MEŠTROVIČ, Ivan
Scultore, pittore e incisore, nato il 15 agosto 1883 a Vrpolje in Slavonia. Autodidatta, imparò a leggere e a scrivere nella casa paterna di Otavica in Dalmazia, mentre fino all'età di 15 anni custodiva greggi, incidendo nel legno e nella pietra zucche, bastoni, fusi, e poi anche immagini. Con questi lavori attrasse su di sé l'attenzione, così che fu mandato prima a Zagabria, poi a Spalato, nello studio dello scultore Ivan Rendić. Infine giunse a Vienna, dove fra stenti di ogni genere, riuscì a superare l'esame d'ammissione all'Accademia di belle arti. Già nei suoi primi lavori: Cura materna, Ultimo bacio, Il giovine, è la ricerca di una profonda espressione originale. Sotto l'influsso di Franz Metzner e di Lederer va alla ricerca di effetti più con linee e masse astratte che con l'imitazione della realtà. Così nascono le sue grandi composizioni: Timor Dei; La fontana sulla Piazza Wilson a Zagabria; Sorgente di vita nell'atrio del palazzo Wittgenstein a Vienna. Nel 1902 M. espone i suoi lavori alla Secession di Vienna.

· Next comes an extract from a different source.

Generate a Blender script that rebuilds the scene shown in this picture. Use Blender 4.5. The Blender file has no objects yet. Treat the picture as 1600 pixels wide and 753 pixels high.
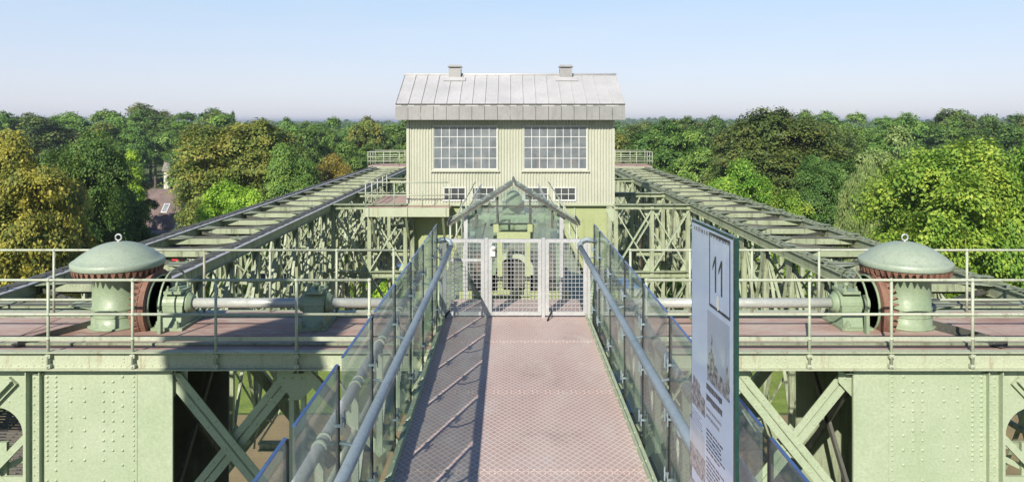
import bpy, bmesh, math, random
import numpy as np
from mathutils import Vector, Matrix
random.seed(7)
R = math.radians
scene = bpy.context.scene
COL = scene.collection

# ------------------------------------------------------------------ camera
C = 24.0                      # height of the camera above the ground
cam_d = bpy.data.cameras.new('camera')
cam = bpy.data.objects.new('camera', cam_d)
COL.objects.link(cam)
cam.location = (0, 0, C)
cam.rotation_euler = (R(90), 0, 0)
cam_d.sensor_width = 36.0
cam_d.lens = 26.0
cam_d.shift_x = 0.0025
cam_d.shift_y = -0.1166
cam_d.clip_start = 0.05
cam_d.clip_end = 20000
scene.camera = cam

# ------------------------------------------------------------------ sky and sun
SUN_EL = R(33)
to_sun = Vector((-0.348*math.cos(SUN_EL), -0.937*math.cos(SUN_EL), math.sin(SUN_EL))).normalized()
world = bpy.data.worlds.new('World')
scene.world = world
world.use_nodes = True
wn = world.node_tree
bg = wn.nodes['Background']
sky = wn.nodes.new('ShaderNodeTexSky')
sky.sky_type = 'NISHITA'
sky.sun_disc = False
sky.sun_elevation = SUN_EL
sky.sun_rotation = R(200.4)
sky.altitude = 80
sky.air_density = 1.0
sky.dust_density = 0.6
sky.ozone_density = 2.2
# pale late-summer haze: the clear sky is thinned towards a milky blue near the horizon
tcw = wn.nodes.new('ShaderNodeTexCoord')
sep = wn.nodes.new('ShaderNodeSeparateXYZ')
wn.links.new(tcw.outputs['Generated'], sep.inputs[0])
hr = wn.nodes.new('ShaderNodeValToRGB')
el = hr.color_ramp.elements
while len(el) < 6: el.new(.5)
for e_, (p_, c_) in zip(el, ((0.0, (.72, .735, .865)), (.06, (.69, .74, .90)), (.115, (.625, .735, .92)), (.17, (.545, .71, .935)), (.34, (.15, .29, .56)), (.8, (.045, .11, .30)))):
    e_.position = p_; e_.color = (*c_, 1)
wn.links.new(sep.outputs['Z'], hr.inputs[0])
sc_ = wn.nodes.new('ShaderNodeVectorMath'); sc_.operation = 'SCALE'; sc_.inputs['Scale'].default_value = 5.9
cmap = wn.nodes.new('ShaderNodeMapping'); cmap.inputs['Scale'].default_value = (1.0, 1.0, 5.0)
wn.links.new(tcw.outputs['Generated'], cmap.inputs['Vector'])
cn = wn.nodes.new('ShaderNodeTexNoise'); cn.inputs['Scale'].default_value = 2.6; cn.inputs['Detail'].default_value = 7; cn.inputs['Roughness'].default_value = .62
wn.links.new(cmap.outputs[0], cn.inputs['Vector'])
cr_ = wn.nodes.new('ShaderNodeMapRange'); cr_.inputs['From Min'].default_value = .45; cr_.inputs['From Max'].default_value = .8; cr_.inputs['To Max'].default_value = .45
wn.links.new(cn.outputs['Fac'], cr_.inputs['Value'])
cx_ = wn.nodes.new('ShaderNodeMix'); cx_.data_type = 'RGBA'
wn.links.new(cr_.outputs[0], cx_.inputs[0]); wn.links.new(hr.outputs[0], cx_.inputs[6]); cx_.inputs[7].default_value = (.76, .79, .88, 1)
sel = wn.nodes.new('ShaderNodeMapRange'); sel.inputs['From Min'].default_value = .2; sel.inputs['From Max'].default_value = .4; sel.inputs['To Min'].default_value = 1; sel.inputs['To Max'].default_value = 0
wn.links.new(sep.outputs['Z'], sel.inputs['Value'])
cy_ = wn.nodes.new('ShaderNodeMix'); cy_.data_type = 'RGBA'
wn.links.new(sel.outputs[0], cy_.inputs[0]); wn.links.new(hr.outputs[0], cy_.inputs[6]); wn.links.new(cx_.outputs[2], cy_.inputs[7])
wn.links.new(cy_.outputs[2], sc_.inputs[0])
wm = wn.nodes.new('ShaderNodeMix'); wm.data_type = 'RGBA'; wm.inputs[0].default_value = .8
wn.links.new(sky.outputs[0], wm.inputs[6]); wn.links.new(sc_.outputs[0], wm.inputs[7])
wn.links.new(wm.outputs[2], bg.inputs[0])
bg.inputs[1].default_value = 0.12
sun_d = bpy.data.lights.new('sun', 'SUN')
sun_d.energy = 5.0
sun_d.angle = R(0.5)
sun_d.color = (1.0, 0.93, 0.82)
sun = bpy.data.objects.new('sun', sun_d)
COL.objects.link(sun)
sun.rotation_euler = (-to_sun).to_track_quat('-Z', 'Y').to_euler()
sun.location = (-40, -100, 90)
scene.view_settings.view_transform = 'Standard'
scene.view_settings.look = 'None'
scene.view_settings.gamma = 1.0
scene.view_settings.exposure = 0.5
scene.view_settings.use_curve_mapping = False

# ------------------------------------------------------------------ levels (metres)
F = 1156.0
def PX(px, d): return (px - 796.0)/F*d           # picture column -> x at distance d
def PZ(py, d): return C - (py - 190.0)/F*d       # picture row -> z at distance d
HAZE = 0.00024
DK = C - 3.35                 # machinery deck
W = C - 2.98                  # walkway floor
CW = 0.093                    # centre line of the walkway
CX = 0.05                     # centre line of the lift

# ------------------------------------------------------------------ materials
def nt(name):
    m = bpy.data.materials.new(name)
    m.use_nodes = True
    n = m.node_tree
    return m, n, n.nodes['Principled BSDF']

def pos_noise(n, scale, detail=5, stretch=(1, 1, 1), rough=0.6):
    g = n.nodes.new('ShaderNodeNewGeometry')
    mp = n.nodes.new('ShaderNodeMapping')
    mp.inputs['Scale'].default_value = stretch
    n.links.new(g.outputs['Position'], mp.inputs['Vector'])
    t = n.nodes.new('ShaderNodeTexNoise')
    t.inputs['Scale'].default_value = scale
    t.inputs['Detail'].default_value = detail
    t.inputs['Roughness'].default_value = rough
    n.links.new(mp.outputs[0], t.inputs['Vector'])
    return t.outputs['Fac']

def ramp(n, fac, stops):
    r = n.nodes.new('ShaderNodeValToRGB')
    e = r.color_ramp.elements
    while len(e) < len(stops): e.new(0.5)
    for k, (p, c) in enumerate(stops):
        e[k].position = p
        e[k].color = (c[0], c[1], c[2], 1)
    n.links.new(fac, r.inputs[0])
    return r.outputs[0]

def mixc(n, fac, a, b, mode='MIX'):
    m = n.nodes.new('ShaderNodeMix')
    m.data_type = 'RGBA'
    m.blend_type = mode
    if isinstance(fac, (int, float)): m.inputs[0].default_value = fac
    else: n.links.new(fac, m.inputs[0])
    for i, v in ((6, a), (7, b)):
        if isinstance(v, tuple): m.inputs[i].default_value = (v[0], v[1], v[2], 1)
        else: n.links.new(v, m.inputs[i])
    return m.outputs[2]

def bump(n, b, fac, strength, dist=0.01):
    k = n.nodes.new('ShaderNodeBump')
    k.inputs['Strength'].default_value = strength
    k.inputs['Distance'].default_value = dist
    n.links.new(fac, k.inputs['Height'])
    n.links.new(k.outputs[0], b.inputs['Normal'])

def weathered(name, c1, c2, dirt, dirt_lo=0.56, dirt_hi=0.72, rough=0.5, metal=0.0, scale=1.4, streak=True, bstr=0.25, grime=0.8):
    m, n, b = nt(name)
    base = ramp(n, pos_noise(n, scale, 6), [(0.33, c1), (0.67, c2)])
    st = pos_noise(n, 3.0, 5, (2.2, 2.2, 0.25) if streak else (1, 1, 1), 0.65)
    f = ramp(n, st, [(dirt_lo, (0, 0, 0)), (dirt_hi, (grime, grime, grime))])
    col = mixc(n, f, base, dirt)
    fine = ramp(n, pos_noise(n, 28, 4), [(0.3, (0.86, 0.86, 0.86)), (0.7, (1.08, 1.08, 1.08))])
    col = mixc(n, 1.0, col, fine, 'MULTIPLY')
    n.links.new(col, b.inputs['Base Color'])
    rr = ramp(n, pos_noise(n, 6, 4), [(0.3, (rough-0.12,)*3), (0.7, (min(1, rough+0.2),)*3)])
    n.links.new(rr, b.inputs['Roughness'])
    b.inputs['Metallic'].default_value = metal
    bump(n, b, pos_noise(n, 16, 5), bstr, 0.006)
    return m

M = {}
M['green'] = weathered('green_paint', (.32, .385, .255), (.365, .42, .295), (.24, .27, .155), 0.60, 0.82, .48, bstr=.12, grime=.6)
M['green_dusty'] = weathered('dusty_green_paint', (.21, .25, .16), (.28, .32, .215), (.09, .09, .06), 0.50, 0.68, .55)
M['green_truss'] = weathered('truss_green_paint', (.24, .285, .17), (.335, .375, .255), (.08, .08, .055), 0.52, 0.68, .6)
M['green_rail'] = weathered('rail_green_paint', (.33, .37, .27), (.43, .46, .36), (.20, .15, .09), 0.58, 0.74, .42)
M['green_machine'] = weathered('machine_green_enamel', (.20, .27, .165), (.255, .32, .205), (.13, .14, .085), 0.58, 0.78, .46)
M['green_cap'] = weathered('cap_grey_green', (.265, .335, .25), (.32, .375, .29), (.19, .21, .145), 0.58, 0.8, .42, bstr=.1)
M['green_beam'] = weathered('beam_green_paint', (.35, .395, .27), (.41, .44, .32), (.21, .12, .06), 0.57, 0.74, .5)
M['wall_green'] = weathered('sheet_cream_green', (.40, .415, .325), (.45, .46, .375), (.28, .29, .20), 0.58, 0.8, .5, scale=.8)
M['lower_green'] = weathered('plate_yellow_green', (.30, .345, .155), (.345, .39, .205), (.20, .23, .10), 0.56, 0.78, .5, scale=.9)
M['rust'] = weathered('rusty_iron', (.17, .085, .058), (.26, .14, .095), (.085, .045, .03), 0.5, 0.68, .8, bstr=.6)
M['steel'] = weathered('bright_steel', (.40, .42, .38), (.48, .50, .45), (.28, .27, .23), 0.6, 0.8, .34, metal=.25, bstr=.08)
M['galv'] = weathered('galvanised_steel', (.38, .39, .39), (.47, .48, .475), (.27, .27, .26), 0.58, 0.78, .45, metal=.2, bstr=.1)
M['galv_blue'] = weathered('handrail_blue_grey', (.20, .255, .285), (.275, .33, .36), (.14, .16, .17), 0.6, 0.8, .42, metal=.15, bstr=.08)
M['black'] = weathered('black_steel', (.012, .013, .014), (.02, .021, .022), (.04, .04, .036), 0.6, 0.8, .7, bstr=.1)
M['dark_iron'] = weathered('dark_iron', (.055, .058, .05), (.10, .10, .085), (.16, .15, .12), 0.55, 0.75, .6)
M['zinc'] = weathered('zinc_sheet', (.43, .43, .425), (.52, .515, .51), (.27, .25, .225), 0.58, 0.80, .45, metal=.1, scale=.7, bstr=.1, grime=.75)
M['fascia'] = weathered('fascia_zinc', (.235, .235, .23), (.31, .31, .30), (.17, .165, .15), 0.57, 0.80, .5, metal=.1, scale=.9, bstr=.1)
M['white_paint'] = weathered('white_paint', (.52, .53, .515), (.60, .61, .59), (.5, .5, .45), 0.6, 0.8, .45)
M['brick'] = weathered('red_brown_brick', (.30, .13, .08), (.40, .2, .12), (.2, .1, .07), 0.5, 0.7, .85)
M['plaster'] = weathered('pale_plaster', (.55, .52, .46), (.64, .61, .55), (.4, .37, .32), 0.55, 0.75, .85, scale=.3)
M['interior'] = weathered('interior_grey', (.16, .17, .16), (.24, .25, .23), (.1, .1, .09), 0.5, 0.7, .9)
M['bark'] = weathered('bark', (.09, .07, .05), (.15, .12, .09), (.05, .04, .03), 0.45, 0.65, .95, bstr=.8)
M['red_car'] = weathered('red_car_paint', (.45, .03, .03), (.55, .05, .04), (.3, .05, .04), 0.65, 0.9, .25, bstr=.02)
M['white_car'] = weathered('white_car_paint', (.75, .76, .77), (.8, .8, .8), (.6, .6, .58), 0.65, 0.9, .25, bstr=.02)
M['blue_tarp'] = weathered('blue_canvas', (.12, .27, .55), (.2, .36, .62), (.35, .45, .6), 0.55, 0.8, .6)
M['rubber'] = weathered('black_rubber', (.02, .02, .02), (.03, .03, .03), (.05, .05, .05), 0.6, 0.8, .8)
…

Poi si recò a Parigi, ove restò due anni. Rodin lo impressionò fortemente, e sotto l'influenza dei canti popolari serbi sorse in lui il progetto del maestoso Tempio di Vidovdan, ove architettura e scultura si trovano unite. L'epopea di Kosovo - coi suoi eroi, con le statue di Marco Kraljević, di Miloš Obilić, di Srđa Zlopogleđa, della Vedova, del Ricordo, dell'Eroe, del Guslaro, con gli schiavi che rabbiosamente infrangono le catene e coi pastori - è ricreata in pietra, in completa armonia con l'atmosfera che l'avvolge nei canti popolari.
Successivamente il M. eseguì moltissimi lavori di cui buona parte in legno (Il crocifisso, La deposizione, La preghiera sul Monte Oliveto, ecc.) nei quali è vicinissimo all'espressionismo. In questo spirito è costruito il mausoleo della famiglia Račić (1922) a Ragusavecchia in Dalmazia. Anche qui, come nel tempio di Vidovdan, architettura e scultura si fondono in un'opera sola. Anche qui le rappresentazioni della Madonna, del Crocefisso, del Compianto del corpo di Cristo, degli angeli che portano le anime, di S. Rocco, dei membri della famiglia Račić e altri mostrano un artista meno legato alla realtà che al linguaggio dei simboli e delle astrazioni.
Tutta l'opera di M. rivela la forza cruda di un primitivo e quella nota personale, originale che è propria degli artisti eminenti.
Bibl.: A. Jusuf Ali, M. and Serbian sculpture, Londra 1916; E. H. R. Collings, I. M., Londra 1919; K. Strajnić, I. M., Belgrado 1919; Fr. Stelè, in Thieme-Becker, Künstler-Lexikon, XXIV, Lipsia 1930 (con bibl.). Inoltre: A. Šnajder, I. M., in Narodna Enciklopedija, II, Belgrado 1926.